Salvatore Giuliano, di Francesco Rosi, Orso d’argento a Berlino nel 1961, fu una pellicola ignorata in Italia. Il Leone d’Oro alla carriera, il grande cineasta lo riceve solo quest’anno, mentre i tedeschi gli avevano conferito, già nel 2008, l’Orso d’oro alla carriera. Ma la lista dei premi del giovanotto, prossimo alle novanta primavere, non si esaurisce qui: Leone d’oro nel 63 con Le mani sulla città e Palma d’oro nel 72 con Il caso Mattei, oltre ad una decina di David Donatello tra il ‘65 e il ’97, tre Nastri d’argento e una Nomination agli Oscar per Tre fratelli, nell’81. Questa è per summa capita la carriera di Francesco Rosi, questo è l’emblema di un cinema-inchiesta che ha fatto storia, dando “altissimi contributi alla storia del cinema italiano e mondiale, con il percorso di un uomo impegnato sul duplice fronte dell’invenzione creativa e della testimonianza civile” – per dirla con il Nostro Presidente della Repubblica, Giorgio Napolitano, che di Rosi è amico sin dai tempi dell’Università. Ed ancora, Scorsese ha sottolineato il suo omaggio al cineasta italiano che “ha saputo esprimere la bellezza delle persone e della Terra d’origine, il sud Italia”, con tutto l’amore di chi sa scavare dentro, in modo rispettoso, con coraggio e intelligenza. “Una lezione di rigore e coerenza”, secondo le parole di Giuseppe Tornatore, visibilmente emozionato, mentre consegna il premio al Maestro, che ci tiene molto a sentirsi cittadino, a sentirsi parte integrante di un Paese, con tutta la complessità della sua storia.

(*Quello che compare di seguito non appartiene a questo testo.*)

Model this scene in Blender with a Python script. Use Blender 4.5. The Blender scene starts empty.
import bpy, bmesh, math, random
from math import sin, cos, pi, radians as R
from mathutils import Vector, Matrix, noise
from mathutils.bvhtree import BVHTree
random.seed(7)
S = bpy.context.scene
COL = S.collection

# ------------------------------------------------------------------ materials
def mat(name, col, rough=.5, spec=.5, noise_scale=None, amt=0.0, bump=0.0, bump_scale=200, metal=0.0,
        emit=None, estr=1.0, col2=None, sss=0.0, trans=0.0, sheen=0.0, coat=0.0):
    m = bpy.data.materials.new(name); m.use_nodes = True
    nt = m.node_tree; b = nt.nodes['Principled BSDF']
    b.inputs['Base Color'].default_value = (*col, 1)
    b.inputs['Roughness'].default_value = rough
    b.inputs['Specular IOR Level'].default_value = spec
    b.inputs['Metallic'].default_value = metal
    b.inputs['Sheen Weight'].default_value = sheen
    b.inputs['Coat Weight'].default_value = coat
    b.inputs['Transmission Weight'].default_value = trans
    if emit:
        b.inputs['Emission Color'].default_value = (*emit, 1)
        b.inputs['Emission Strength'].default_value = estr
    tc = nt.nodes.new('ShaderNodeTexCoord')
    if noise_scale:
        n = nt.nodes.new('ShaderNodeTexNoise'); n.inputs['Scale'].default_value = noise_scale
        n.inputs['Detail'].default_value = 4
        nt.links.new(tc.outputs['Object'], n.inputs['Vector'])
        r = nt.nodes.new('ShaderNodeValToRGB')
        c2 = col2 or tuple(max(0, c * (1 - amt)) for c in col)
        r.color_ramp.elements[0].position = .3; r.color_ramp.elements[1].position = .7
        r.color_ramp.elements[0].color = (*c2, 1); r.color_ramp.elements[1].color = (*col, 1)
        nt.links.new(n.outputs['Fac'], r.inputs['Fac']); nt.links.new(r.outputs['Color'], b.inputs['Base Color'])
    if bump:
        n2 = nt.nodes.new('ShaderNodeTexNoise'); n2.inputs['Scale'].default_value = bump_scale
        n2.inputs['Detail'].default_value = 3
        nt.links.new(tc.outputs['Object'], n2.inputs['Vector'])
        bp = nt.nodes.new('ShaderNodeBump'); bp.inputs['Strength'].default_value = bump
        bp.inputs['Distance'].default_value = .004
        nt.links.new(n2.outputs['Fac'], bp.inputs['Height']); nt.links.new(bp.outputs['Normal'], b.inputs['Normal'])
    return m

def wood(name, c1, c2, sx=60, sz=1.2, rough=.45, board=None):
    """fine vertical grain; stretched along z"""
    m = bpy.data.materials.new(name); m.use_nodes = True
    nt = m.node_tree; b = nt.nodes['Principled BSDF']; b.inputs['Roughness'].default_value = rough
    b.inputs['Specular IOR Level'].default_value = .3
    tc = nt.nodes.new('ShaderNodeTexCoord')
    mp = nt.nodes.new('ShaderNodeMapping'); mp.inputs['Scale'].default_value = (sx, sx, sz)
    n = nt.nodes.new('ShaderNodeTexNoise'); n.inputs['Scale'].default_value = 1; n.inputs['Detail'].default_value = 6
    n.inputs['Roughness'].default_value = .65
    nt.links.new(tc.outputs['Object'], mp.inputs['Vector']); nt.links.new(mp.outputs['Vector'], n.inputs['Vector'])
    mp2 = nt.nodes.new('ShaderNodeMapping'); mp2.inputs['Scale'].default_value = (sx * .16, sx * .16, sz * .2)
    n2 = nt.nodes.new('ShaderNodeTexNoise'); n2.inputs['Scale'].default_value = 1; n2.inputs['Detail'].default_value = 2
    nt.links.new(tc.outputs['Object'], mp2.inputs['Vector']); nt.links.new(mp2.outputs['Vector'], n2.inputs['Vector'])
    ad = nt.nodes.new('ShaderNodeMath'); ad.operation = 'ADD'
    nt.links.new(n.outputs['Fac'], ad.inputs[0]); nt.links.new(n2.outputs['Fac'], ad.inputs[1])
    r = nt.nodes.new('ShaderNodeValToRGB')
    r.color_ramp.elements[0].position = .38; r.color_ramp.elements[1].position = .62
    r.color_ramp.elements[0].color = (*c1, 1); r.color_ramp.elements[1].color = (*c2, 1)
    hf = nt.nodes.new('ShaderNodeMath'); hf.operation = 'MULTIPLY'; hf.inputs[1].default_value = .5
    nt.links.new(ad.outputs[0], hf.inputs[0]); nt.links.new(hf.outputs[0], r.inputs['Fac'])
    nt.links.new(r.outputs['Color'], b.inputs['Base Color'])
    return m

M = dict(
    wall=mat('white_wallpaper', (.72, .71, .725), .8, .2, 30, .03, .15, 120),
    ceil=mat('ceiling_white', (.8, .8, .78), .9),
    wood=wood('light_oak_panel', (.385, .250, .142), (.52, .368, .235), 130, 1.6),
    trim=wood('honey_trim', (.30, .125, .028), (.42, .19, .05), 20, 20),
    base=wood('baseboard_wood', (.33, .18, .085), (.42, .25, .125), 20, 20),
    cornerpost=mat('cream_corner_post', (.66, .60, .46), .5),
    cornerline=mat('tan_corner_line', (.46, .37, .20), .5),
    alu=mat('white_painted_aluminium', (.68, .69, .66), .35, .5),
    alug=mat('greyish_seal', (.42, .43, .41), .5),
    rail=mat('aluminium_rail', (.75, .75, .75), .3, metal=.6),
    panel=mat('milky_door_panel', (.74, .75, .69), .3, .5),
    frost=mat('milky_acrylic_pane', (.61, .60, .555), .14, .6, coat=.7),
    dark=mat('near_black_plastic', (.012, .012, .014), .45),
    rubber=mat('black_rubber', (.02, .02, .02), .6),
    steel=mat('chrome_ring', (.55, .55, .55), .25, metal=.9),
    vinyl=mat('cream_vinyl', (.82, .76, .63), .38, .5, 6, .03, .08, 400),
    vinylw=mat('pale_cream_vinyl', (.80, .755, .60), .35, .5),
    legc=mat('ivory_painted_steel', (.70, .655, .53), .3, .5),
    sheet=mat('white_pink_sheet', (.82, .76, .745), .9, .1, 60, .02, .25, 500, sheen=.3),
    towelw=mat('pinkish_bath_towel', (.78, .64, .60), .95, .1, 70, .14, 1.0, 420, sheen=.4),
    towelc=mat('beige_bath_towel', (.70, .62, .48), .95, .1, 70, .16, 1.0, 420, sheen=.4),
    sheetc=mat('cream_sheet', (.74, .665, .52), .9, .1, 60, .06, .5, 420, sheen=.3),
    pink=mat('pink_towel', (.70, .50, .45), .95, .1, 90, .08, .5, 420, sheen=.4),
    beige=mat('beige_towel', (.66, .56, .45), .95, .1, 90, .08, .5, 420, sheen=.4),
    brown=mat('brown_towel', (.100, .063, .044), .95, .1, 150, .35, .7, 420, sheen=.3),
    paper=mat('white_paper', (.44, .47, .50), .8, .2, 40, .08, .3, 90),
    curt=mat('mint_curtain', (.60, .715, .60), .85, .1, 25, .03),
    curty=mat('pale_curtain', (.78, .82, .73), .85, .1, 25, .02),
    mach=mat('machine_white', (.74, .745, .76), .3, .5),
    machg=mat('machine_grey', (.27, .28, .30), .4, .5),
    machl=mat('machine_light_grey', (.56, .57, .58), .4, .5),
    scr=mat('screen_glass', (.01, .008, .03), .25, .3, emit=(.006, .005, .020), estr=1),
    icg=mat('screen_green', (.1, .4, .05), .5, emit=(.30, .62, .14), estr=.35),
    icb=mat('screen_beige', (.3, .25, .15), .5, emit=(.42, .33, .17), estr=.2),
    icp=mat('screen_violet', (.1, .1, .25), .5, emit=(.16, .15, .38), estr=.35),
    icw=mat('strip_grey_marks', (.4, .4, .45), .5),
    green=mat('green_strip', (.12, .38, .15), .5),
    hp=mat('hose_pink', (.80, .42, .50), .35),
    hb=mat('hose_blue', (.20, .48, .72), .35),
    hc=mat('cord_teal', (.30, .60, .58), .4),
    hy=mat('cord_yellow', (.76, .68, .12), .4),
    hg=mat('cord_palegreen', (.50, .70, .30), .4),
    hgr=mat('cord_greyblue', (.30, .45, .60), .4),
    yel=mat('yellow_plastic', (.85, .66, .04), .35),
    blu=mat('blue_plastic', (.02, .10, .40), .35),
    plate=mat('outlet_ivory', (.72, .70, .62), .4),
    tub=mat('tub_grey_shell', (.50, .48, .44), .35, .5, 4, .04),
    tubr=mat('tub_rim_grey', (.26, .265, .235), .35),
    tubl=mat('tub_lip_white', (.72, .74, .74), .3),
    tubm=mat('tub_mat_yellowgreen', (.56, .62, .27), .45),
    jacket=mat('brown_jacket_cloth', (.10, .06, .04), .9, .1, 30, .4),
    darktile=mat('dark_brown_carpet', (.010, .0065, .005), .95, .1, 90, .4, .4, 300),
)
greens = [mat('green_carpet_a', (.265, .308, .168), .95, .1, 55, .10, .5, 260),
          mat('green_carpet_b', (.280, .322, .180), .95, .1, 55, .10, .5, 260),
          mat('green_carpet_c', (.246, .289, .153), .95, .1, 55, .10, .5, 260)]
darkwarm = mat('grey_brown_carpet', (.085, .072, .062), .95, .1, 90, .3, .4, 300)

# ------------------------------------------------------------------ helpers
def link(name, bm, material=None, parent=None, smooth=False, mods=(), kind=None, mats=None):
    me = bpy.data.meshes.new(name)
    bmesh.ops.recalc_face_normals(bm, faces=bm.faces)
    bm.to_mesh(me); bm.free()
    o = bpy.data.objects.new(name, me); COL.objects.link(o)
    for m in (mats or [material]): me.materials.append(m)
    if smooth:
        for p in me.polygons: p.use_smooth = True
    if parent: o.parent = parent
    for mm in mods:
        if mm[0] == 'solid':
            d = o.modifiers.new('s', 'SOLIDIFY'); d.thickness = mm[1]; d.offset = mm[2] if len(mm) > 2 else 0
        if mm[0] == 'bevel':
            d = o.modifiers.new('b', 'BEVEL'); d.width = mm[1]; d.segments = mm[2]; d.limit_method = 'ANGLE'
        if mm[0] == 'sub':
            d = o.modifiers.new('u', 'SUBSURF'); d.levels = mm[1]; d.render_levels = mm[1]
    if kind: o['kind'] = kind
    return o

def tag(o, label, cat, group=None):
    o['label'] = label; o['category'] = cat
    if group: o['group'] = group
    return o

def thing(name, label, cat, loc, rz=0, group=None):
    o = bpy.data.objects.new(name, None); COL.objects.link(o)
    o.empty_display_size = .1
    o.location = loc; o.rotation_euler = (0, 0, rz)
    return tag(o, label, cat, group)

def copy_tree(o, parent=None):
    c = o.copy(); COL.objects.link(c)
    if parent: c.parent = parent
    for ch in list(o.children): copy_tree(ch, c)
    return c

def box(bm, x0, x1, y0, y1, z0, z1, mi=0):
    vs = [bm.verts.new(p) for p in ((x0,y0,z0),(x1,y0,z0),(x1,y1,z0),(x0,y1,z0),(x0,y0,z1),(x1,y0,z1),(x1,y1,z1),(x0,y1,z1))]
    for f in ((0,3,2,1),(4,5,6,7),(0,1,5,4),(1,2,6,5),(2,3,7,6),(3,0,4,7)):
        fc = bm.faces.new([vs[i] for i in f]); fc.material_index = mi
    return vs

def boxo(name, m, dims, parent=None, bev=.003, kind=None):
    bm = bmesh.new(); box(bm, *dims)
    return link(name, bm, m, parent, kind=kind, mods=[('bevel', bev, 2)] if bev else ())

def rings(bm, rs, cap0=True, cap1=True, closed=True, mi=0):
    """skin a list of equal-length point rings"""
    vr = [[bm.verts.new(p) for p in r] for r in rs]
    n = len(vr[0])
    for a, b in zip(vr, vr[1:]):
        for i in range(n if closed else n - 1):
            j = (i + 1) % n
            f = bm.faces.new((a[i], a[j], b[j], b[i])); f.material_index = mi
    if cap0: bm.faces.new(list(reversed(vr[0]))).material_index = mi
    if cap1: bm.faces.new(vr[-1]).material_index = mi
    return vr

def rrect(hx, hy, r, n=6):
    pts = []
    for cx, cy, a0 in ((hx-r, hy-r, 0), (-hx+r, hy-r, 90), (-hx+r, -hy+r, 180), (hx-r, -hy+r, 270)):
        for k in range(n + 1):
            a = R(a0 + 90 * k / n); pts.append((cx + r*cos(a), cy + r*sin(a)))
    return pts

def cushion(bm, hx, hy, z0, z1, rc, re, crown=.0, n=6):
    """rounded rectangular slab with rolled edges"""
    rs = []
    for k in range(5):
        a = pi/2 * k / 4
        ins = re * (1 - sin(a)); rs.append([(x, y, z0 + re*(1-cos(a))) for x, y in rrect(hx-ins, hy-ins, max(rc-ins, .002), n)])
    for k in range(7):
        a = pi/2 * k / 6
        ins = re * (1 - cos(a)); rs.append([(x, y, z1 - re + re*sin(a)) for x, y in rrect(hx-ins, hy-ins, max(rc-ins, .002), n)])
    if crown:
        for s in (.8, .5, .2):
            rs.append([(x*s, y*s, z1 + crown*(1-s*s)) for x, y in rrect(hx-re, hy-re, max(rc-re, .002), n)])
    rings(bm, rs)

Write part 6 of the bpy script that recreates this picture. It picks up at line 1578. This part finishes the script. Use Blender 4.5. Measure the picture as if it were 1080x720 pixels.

A chi gli chiede se il cinema d’impegno civile sia finito, poi, egli risponde di no, perché crede nei suoi eredi, che identifica in Mario Martone, Giuseppe Tornatore, Marco Tullio Giordana, in quei registi che testimoniano la realtà, le difficoltà e le speranze del proprio Paese. Singolare è stata l’audacia del grande cineasta, nel rivelare verità oscure e scomode che nessuno aveva interesse a vedere né a rendere note: la connivenza tra mafia, brigantaggio, potere politico ed economico, che lo scandalo di Portella della Ginestra ha rivelato in Salvatore Giuliano, per esempio. Ne Il Caso Mattei, il regista si spinge ancora oltre. Egli elabora una strategia narrativa fatta d’intreccio sapiente tra inchiesta, intervista, reportage televisivo e ricostruzione filmica pura, al fine di sollecitare e porre domande. Il regista e gli sceneggiatori, lavorando con passione, devono entrare nella verità per offrire al pubblico un prodotto che metta lui al centro, perché è lui il vero protagonista della storia a cui assiste, grazie alle domande che la storia gli rivolge e gli suscita. La verità è dunque qualcosa da scoprire e capire grazie alla guida degli autori chiamati a narrare la realtà, al fine di scoprire la verità. Realtà e verità, dunque, non coincidono in Rosi ma è la prima ad essere in funzione della seconda. È questo il punto di vista del maestro ed è questa la sua filosofia cinematografica.
Fervidamente convinto della potenza delle immagini filmiche, Rosi non rinuncia a sognare ed esorta tutti a non farlo, perché è proprio dentro il sogno, secondo lui, che va cercata e riconosciuta la verità, intesa come verità che, sia pur onirica, appartiene alla vita e che solo il cinema può scorgere, con la potenza ed il valore delle immagini. Ecco che, secondo il maestro napoletano, gli ingredienti basilari per cimentarsi, ieri come oggi, sono i seguenti: lo spettacolo, la cultura, la verità, l’analisi acuta del momento storico messo in scena. Tutti questi elementi, però, sono da passare al setaccio della volontà d’espressione, unico e solo motivo trainante per tutti gli altri.